The Philanthropist

When The Philanthropist was first announced, I was interested because of the cast. Simon Bird from The Inbetweeners, Matt Berry, Lily Cole, Tom Rosenthal and Charlotte Richie sounded like an impressive list. It is directed by Simon Callow, too, not exactly a stranger to the stage.

Christopher Hampton’s 1971 play, set in a university during that period, opens with a shocking first scene that – unfortunately for the rest of the play – is the best thing about it. From then on, nothing else is quite as exciting. The play is concerned with Philip (Simon Bird, who shines in the role), an awkward but likeable academic who is supposed to be engaged to Celia (Charlotte Richie), but whose plans are scuppered when Araminta (Lily Cole) sets her sights on him.

If you can get past the sexism and the cod psychology, there are some genuinely funny moments in The Philanthropist, but it has too many flaws to really allow me to warm to it. Matt Berry, who I do like as an actor on TV, seems awkward and subdued during his scene, and one actor, playing the unfortunate Liz, doesn’t have anything to say at all. A background subplot concerning a terrorist attack on Members of Parliament seems confusing, pointless and also in rather bad taste.

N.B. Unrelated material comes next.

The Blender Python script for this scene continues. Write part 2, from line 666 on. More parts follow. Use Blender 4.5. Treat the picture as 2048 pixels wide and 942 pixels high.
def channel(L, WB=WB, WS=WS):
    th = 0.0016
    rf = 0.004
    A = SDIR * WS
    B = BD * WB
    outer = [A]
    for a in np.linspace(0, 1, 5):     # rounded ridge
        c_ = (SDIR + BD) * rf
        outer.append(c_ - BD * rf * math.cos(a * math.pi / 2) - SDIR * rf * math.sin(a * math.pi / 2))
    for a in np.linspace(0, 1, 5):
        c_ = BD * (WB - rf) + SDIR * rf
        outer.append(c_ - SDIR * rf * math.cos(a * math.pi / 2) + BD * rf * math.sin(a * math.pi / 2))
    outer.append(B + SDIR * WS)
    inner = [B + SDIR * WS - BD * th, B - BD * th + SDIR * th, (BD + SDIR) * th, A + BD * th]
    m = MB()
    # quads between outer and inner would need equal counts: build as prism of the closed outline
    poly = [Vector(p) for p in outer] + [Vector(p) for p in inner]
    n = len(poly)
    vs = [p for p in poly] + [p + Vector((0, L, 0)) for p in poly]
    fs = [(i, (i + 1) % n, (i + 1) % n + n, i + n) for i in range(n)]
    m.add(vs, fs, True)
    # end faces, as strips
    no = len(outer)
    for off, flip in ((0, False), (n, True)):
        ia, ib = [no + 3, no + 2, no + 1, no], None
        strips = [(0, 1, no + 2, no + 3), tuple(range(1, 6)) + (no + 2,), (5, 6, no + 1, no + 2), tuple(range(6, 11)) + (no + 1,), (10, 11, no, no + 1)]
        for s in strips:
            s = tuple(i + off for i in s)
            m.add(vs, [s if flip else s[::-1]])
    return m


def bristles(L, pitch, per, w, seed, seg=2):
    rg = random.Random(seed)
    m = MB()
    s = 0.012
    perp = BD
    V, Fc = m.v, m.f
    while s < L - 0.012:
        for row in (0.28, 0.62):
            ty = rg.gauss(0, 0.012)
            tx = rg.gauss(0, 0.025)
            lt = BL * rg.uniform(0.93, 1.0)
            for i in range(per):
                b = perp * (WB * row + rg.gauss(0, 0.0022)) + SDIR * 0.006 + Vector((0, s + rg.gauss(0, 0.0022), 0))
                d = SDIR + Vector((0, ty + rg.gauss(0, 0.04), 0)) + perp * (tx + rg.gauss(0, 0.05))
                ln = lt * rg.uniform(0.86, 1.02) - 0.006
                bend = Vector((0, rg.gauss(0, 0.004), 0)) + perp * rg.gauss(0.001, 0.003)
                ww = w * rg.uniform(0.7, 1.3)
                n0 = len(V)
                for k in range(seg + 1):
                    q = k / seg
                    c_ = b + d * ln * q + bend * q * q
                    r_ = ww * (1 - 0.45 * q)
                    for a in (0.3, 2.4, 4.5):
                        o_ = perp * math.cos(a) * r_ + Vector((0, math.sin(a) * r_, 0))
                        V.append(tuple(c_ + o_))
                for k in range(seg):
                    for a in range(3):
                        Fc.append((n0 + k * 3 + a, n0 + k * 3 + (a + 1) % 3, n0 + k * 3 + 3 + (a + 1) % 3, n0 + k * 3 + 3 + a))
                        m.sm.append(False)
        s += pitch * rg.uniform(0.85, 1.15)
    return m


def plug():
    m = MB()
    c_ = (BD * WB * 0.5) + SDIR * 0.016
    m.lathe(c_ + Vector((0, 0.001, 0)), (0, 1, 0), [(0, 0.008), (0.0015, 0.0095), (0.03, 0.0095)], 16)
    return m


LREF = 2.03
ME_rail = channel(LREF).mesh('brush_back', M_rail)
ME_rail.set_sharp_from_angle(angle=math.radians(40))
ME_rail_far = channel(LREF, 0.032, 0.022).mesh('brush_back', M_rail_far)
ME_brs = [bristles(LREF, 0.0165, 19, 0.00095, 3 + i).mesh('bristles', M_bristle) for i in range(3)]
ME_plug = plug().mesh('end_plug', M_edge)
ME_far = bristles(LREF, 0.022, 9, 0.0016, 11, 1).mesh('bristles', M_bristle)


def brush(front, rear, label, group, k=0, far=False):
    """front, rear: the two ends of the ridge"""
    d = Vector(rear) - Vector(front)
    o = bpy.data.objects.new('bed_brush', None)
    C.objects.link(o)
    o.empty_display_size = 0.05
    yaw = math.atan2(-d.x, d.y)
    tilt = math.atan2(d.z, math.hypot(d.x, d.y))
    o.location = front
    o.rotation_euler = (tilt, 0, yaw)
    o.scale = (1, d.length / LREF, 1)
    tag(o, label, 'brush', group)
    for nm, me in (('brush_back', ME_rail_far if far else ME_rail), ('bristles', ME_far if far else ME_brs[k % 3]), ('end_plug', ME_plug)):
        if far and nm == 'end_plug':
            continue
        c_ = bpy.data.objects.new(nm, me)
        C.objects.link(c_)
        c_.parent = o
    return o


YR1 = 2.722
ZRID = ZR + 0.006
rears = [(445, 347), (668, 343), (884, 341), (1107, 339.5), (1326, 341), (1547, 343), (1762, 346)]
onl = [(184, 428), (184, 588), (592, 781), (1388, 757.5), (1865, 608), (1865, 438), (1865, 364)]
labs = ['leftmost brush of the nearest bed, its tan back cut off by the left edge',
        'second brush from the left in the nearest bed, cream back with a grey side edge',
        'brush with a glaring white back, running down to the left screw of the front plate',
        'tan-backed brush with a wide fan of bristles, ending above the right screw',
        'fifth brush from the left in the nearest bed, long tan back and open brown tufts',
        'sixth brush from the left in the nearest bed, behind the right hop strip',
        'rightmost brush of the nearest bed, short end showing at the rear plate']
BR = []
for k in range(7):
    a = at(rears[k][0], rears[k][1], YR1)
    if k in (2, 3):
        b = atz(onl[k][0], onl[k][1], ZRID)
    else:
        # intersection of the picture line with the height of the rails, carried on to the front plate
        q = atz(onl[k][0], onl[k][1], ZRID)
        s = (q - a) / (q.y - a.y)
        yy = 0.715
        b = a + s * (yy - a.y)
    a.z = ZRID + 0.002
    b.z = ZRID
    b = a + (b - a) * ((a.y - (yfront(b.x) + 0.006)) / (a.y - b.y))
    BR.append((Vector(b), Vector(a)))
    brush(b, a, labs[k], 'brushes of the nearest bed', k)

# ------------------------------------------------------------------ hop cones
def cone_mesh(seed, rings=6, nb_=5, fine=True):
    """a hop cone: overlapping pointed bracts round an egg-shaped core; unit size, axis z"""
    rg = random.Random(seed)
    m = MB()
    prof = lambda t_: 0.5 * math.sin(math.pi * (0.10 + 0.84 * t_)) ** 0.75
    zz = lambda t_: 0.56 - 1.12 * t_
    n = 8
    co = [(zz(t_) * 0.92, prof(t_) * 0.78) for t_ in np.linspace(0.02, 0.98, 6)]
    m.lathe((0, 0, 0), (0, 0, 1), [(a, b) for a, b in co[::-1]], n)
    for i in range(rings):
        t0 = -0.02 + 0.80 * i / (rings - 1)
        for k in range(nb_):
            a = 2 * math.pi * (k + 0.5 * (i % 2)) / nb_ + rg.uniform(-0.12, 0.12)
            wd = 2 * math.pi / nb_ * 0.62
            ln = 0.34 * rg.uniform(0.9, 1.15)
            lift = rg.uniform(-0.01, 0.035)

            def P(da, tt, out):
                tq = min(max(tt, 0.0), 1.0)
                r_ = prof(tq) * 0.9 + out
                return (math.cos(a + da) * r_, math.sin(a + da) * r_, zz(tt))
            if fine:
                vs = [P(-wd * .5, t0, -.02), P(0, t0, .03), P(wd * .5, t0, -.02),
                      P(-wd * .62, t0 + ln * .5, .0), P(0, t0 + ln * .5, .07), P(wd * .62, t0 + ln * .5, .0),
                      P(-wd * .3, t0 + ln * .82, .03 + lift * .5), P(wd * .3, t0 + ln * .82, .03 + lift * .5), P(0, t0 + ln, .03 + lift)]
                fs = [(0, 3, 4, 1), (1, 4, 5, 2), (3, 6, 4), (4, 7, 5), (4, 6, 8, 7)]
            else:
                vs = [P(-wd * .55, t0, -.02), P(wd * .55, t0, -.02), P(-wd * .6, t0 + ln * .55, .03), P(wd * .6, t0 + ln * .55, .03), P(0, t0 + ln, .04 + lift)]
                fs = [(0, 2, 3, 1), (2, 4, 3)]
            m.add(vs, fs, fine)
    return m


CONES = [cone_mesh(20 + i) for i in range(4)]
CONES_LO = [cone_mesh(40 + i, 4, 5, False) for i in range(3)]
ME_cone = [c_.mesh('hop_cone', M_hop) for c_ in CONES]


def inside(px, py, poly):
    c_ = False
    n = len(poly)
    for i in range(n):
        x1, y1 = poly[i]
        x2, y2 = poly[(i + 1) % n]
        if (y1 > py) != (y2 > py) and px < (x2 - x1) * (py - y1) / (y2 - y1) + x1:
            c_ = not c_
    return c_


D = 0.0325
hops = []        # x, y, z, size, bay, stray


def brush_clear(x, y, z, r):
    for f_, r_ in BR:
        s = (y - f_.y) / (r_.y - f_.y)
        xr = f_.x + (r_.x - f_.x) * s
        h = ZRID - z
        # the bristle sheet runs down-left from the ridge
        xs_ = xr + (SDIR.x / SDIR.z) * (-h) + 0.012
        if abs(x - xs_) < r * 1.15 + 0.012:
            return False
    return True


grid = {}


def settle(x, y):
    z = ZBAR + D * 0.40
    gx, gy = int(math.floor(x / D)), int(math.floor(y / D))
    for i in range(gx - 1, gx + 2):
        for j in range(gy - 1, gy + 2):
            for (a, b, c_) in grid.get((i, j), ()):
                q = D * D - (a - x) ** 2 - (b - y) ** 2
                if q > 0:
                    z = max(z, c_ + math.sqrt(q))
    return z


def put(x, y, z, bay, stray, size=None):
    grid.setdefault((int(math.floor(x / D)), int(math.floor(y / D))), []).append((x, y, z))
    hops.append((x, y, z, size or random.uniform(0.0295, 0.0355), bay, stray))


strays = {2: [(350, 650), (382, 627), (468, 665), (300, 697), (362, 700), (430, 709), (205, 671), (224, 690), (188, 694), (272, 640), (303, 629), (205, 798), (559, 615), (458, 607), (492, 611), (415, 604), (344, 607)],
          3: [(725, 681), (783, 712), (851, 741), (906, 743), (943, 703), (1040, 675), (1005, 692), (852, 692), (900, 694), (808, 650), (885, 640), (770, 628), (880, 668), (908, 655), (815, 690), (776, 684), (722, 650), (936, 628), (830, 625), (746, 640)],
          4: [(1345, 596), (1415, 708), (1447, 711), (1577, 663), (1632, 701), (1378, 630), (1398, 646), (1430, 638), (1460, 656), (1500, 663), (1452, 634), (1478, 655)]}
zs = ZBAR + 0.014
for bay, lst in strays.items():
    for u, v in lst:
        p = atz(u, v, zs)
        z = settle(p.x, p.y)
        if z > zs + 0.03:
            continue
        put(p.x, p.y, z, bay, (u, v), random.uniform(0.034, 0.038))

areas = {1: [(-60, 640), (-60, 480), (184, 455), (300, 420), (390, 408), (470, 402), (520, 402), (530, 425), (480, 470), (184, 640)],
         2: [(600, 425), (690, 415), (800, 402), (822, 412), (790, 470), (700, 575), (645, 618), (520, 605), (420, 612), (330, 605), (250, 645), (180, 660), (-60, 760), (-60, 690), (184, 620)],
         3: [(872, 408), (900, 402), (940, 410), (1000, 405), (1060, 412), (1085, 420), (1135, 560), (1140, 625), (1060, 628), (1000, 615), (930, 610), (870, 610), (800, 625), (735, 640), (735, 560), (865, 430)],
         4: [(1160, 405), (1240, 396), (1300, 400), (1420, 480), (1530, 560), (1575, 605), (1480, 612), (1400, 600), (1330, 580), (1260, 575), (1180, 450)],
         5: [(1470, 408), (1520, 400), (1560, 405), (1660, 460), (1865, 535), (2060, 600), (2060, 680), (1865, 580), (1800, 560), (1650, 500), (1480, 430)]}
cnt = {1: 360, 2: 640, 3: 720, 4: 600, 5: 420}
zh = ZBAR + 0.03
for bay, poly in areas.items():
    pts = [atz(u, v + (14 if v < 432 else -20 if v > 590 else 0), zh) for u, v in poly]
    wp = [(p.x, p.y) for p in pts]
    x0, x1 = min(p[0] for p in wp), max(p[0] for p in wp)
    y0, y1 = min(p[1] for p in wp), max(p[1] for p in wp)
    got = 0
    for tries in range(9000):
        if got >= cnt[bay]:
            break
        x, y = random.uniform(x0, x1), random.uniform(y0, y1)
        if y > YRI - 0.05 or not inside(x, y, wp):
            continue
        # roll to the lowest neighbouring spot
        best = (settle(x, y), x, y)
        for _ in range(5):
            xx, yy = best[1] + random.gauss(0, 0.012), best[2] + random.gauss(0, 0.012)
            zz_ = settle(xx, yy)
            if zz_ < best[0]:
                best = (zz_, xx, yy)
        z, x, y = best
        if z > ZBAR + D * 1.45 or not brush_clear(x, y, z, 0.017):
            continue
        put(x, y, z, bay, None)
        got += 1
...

The title of the play confused me, possibly as my understanding of a philanthropist is someone who gives large amounts of money to charity. It is, however, meant to refer to Philip, whose philanthropy is more moral, a nod by Christopher Hampton to Moliere’s The Misanthrope.

Sometimes, I am reminded that a starry cast does not necessarily make a play worth watching. Sadly, that is the case here. In better news, the second entrance into the auditorium at the Trafalgar Studios (next to the first few rows) has been reinstated – meaning a lot less pressure on the upstairs toilets. Hey, these things are important.